Does the Purchase Makes Sense

Talking with others who live and breath in this space, Microsoft buying Yammer wasn’t the first company many of us had on our potentials list. Microsoft has had a difficult time with Sharepoint social components (a similar problem to Oracle’s social offerings) in that the bolt together social elements take a lot of understanding and depth to get right and there is much more than bolting things together. Any company purchasing Sharepoint in the last 18 months to 2 years that has done their due diligence knows they need to find something better for the social software components than what Sharepoint offers. Too many dead ends, too much of it isn’t used.

For inside the organization there are many great options that are much easier to put into place than the social Sharepoint components, and they all plug into Sharepoint nicely. Sorting out which of the options takes a lot of understanding and depth, much of it missing from the consulting and analyst space as it is the nuances that make huge differences.

Vendors the past 4 to 5 years in the social business / Enterprise 2.0 space have had a relatively easy time selling against Sharepoint. In the last couple years social business service/platform vendors saw a shift. Sharepoint was not whom they were competing against, as it wasn’t being taken seriously by buyers who did their homework. The platform they were hands down pitching their services against and most often winning agianst was Yammer.

Yammer with its freemium model has made huge inroads, mostly through the back door. Most companies were slow to provide a good offerings and are still not providing authorized services for internal uses to their employees. This slow approach is easy to fix, just set up Yammer and you are off and running, which is great for employees, but a huge liability if it isn’t owned by the organization.

Yammer has serious traction with its claimed 200,000 companies using it (well, people in those companies using it). Yammer claims 3 million paid customers, which while a great sum for revenues, when measured against 200,000 and estimating 100 people in each company (a conservative average) you get 20 million people and only 3 million have licenses. Not an impressive conversion rate, and the multiplier is conservative. This is tough to take to Wall Street to go IPO with.

How on target is the conversion rate? When the competing vendors, nearly hands down, mention Yammer as their top competitor and they can win most of the head-to-head customers in that match-up, there is a conversion problem. Yammer shows the need, sells the value, but there are gaps in their offerings that cause them to not convert. In talking to customers who have been through that process the reasons are diverse, which make it difficult to close those gaps. The common two reasons mentioned are: 1) The value of what is paid for and what is given away for free; and 2) Some of the components are a bit buggy or don’t perfectly fit the needs.

Yammer use educates the customers for free and helped them identify needs and gaps they need to focus on when getting down to purchasing. This is a downside of large freemium models.
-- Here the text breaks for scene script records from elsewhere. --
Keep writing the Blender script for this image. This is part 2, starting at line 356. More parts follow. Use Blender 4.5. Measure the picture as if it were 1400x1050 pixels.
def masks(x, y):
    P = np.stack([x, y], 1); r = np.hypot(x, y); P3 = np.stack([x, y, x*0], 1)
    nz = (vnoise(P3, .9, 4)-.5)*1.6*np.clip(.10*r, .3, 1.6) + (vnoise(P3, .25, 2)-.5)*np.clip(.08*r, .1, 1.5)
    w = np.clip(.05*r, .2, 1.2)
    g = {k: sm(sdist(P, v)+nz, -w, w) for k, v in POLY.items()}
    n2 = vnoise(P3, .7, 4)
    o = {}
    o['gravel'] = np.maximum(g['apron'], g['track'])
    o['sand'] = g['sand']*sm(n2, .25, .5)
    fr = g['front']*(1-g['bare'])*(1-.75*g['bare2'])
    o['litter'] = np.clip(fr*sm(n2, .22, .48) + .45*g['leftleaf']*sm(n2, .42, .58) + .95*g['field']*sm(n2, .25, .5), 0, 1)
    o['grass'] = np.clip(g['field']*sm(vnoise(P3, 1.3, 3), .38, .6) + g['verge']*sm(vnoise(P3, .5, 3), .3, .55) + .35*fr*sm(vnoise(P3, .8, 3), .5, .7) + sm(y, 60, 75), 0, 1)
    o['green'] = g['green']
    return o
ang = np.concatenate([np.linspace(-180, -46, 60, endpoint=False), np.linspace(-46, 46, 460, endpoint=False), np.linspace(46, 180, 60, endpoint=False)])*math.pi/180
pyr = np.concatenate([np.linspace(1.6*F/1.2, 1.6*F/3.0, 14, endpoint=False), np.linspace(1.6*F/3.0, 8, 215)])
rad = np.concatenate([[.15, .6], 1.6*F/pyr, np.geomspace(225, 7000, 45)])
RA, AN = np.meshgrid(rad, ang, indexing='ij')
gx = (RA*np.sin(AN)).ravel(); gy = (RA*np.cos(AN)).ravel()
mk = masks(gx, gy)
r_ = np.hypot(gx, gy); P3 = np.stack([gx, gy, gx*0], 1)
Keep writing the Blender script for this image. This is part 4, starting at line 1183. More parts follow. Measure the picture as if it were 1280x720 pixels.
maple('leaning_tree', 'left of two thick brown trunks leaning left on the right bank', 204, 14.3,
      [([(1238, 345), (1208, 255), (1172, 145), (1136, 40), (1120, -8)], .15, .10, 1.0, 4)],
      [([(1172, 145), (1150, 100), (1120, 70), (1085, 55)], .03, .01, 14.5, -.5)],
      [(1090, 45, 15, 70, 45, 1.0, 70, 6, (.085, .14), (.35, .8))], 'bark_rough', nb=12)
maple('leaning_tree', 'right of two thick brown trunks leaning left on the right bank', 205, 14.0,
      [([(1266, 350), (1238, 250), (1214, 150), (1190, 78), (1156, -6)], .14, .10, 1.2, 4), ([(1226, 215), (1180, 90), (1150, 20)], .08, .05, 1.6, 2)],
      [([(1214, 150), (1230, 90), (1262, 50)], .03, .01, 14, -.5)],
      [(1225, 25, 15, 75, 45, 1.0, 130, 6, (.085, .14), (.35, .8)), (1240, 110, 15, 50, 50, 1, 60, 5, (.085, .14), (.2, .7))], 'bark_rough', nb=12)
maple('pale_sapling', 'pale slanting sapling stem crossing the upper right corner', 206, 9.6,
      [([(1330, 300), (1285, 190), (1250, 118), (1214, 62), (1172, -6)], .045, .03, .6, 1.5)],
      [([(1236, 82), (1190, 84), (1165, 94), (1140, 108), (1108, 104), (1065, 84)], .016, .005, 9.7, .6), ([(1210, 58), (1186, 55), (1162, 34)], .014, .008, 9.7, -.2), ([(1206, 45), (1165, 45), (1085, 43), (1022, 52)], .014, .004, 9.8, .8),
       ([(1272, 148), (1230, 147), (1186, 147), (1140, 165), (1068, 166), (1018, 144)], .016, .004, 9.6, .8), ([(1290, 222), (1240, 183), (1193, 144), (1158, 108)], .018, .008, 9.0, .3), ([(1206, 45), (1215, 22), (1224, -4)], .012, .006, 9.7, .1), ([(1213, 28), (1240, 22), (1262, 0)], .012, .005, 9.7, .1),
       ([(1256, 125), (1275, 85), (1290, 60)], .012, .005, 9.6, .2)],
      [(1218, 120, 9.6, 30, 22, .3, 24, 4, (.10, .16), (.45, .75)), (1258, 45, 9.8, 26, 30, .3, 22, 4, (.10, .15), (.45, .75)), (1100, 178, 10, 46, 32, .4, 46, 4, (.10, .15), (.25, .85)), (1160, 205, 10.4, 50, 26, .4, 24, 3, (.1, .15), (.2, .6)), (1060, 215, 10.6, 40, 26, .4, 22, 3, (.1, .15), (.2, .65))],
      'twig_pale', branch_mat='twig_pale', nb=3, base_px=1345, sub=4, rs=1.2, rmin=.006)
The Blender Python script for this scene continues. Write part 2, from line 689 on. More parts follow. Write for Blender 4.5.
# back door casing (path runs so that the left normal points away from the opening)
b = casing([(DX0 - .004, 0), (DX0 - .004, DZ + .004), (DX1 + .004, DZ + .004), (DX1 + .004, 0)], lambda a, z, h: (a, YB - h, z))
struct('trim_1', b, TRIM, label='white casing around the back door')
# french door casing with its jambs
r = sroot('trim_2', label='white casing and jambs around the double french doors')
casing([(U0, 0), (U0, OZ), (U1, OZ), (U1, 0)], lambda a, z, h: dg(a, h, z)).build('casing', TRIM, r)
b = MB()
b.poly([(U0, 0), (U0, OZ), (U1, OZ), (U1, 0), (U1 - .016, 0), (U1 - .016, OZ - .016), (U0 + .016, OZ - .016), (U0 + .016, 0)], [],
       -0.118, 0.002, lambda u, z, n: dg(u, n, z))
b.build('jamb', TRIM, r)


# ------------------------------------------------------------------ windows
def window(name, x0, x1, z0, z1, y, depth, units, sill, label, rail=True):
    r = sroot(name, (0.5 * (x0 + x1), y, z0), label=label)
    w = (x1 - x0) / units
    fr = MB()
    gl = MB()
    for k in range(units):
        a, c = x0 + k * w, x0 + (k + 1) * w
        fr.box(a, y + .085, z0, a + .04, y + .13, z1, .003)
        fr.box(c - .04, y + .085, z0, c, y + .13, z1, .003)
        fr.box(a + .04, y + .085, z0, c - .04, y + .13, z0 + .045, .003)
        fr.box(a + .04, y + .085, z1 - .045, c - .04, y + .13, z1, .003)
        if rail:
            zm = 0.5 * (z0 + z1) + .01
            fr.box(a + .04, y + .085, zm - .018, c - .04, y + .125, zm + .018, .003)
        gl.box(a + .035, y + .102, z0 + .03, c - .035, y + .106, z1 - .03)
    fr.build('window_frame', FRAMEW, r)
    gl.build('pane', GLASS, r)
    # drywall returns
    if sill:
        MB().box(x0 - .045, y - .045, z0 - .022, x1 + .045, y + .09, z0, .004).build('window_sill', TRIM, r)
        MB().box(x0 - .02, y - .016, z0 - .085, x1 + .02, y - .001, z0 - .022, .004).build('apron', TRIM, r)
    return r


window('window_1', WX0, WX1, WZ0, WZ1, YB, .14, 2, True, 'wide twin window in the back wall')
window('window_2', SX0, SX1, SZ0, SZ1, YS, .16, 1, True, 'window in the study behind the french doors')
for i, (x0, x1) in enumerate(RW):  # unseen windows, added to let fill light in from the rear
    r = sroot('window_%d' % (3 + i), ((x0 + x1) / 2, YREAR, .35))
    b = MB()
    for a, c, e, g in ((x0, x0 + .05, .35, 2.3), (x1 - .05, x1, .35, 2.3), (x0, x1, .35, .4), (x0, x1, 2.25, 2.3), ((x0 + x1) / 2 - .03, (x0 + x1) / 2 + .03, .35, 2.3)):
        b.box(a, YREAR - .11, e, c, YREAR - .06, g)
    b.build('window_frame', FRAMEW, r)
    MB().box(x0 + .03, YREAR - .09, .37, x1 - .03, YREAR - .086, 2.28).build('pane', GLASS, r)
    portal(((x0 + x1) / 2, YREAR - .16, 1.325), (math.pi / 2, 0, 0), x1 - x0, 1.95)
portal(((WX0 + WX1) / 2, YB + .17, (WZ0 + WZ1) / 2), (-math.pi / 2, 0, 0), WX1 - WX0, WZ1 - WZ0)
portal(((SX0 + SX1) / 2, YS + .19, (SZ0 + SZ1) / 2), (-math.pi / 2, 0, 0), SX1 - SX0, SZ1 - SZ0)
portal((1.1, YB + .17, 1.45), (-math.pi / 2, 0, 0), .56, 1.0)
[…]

The customers gain understanding and think, “Yes, this is good, but we want better in these areas.”

So, Microsoft and Yammer?

Microsoft has a large problematic gap to fill with Sharepoint in the social slice of their offering (Sharepoint does many things well, social is not something that fits that description other than Team Sites, but groupware for teams has been honed and iterated for 20 years, they should get that right). Yammer does the social software slice rather well, but has issues with conversion to paid customers. Microsoft is a selling machine, particularly with Sharepoint.

This sounds like a match that makes more sense. I still don’t think Yammer is the optimal fit for Sharepoint. Services like Newsgator for inside the firewall is usually a first stop for organizations needing social that works and can be deployed far more easily. I hear customers often say Microsoft suggested they use Newsgator or give it a shot.

What Impact to Other Vendors?

Many vendors should be just fine with this Yammer and Microsoft marriage if it happens. The ones with trouble would be the one’s who focus on the Sharepoint ecosystem and live off it, like Newsgator and Telligent (a more outside the org social platform strength than inside).

Other vendors that don’t rely on Sharepoint but integrate still will likely keep winning business and have very happy customers. Social is very broad and while most analysts and consultants look at features and checking them off, that is only a small slice of what to look for to get success with a service or tool. The interaction design, how it works with mobile, how easily does it integrate with other services, and many other considerations are where the key differentiation comes from.

I know many organizations with very successful social software offerings for their employees with relatively high use rates of the services, but they are using 2 or 3 different platforms that various segments of their organization use. Different cultures and personality types in the organization drift to certain offerings and not others. Organizations who are moving to the “one solution” model really struggle. Yes, there are downsides like getting everybody talking, but there are ways around that as well.

The common story I’ve heard the last couple years is the organization is going to standardize their social offering to employees on Sharepoint. The organization also had 5 to 15% of their people using an unauthorized Yammer instance. Once Sharepoint social components were rolled out they weren’t that usable and employees pointed to the much more usable Yammer and in 2 months the Yammer use doubled. Nearly all the companies know at this point they need to find a better option than Sharepoint. Now we may have Yammer and Sharepoint under one roof, or maybe not (still in talks).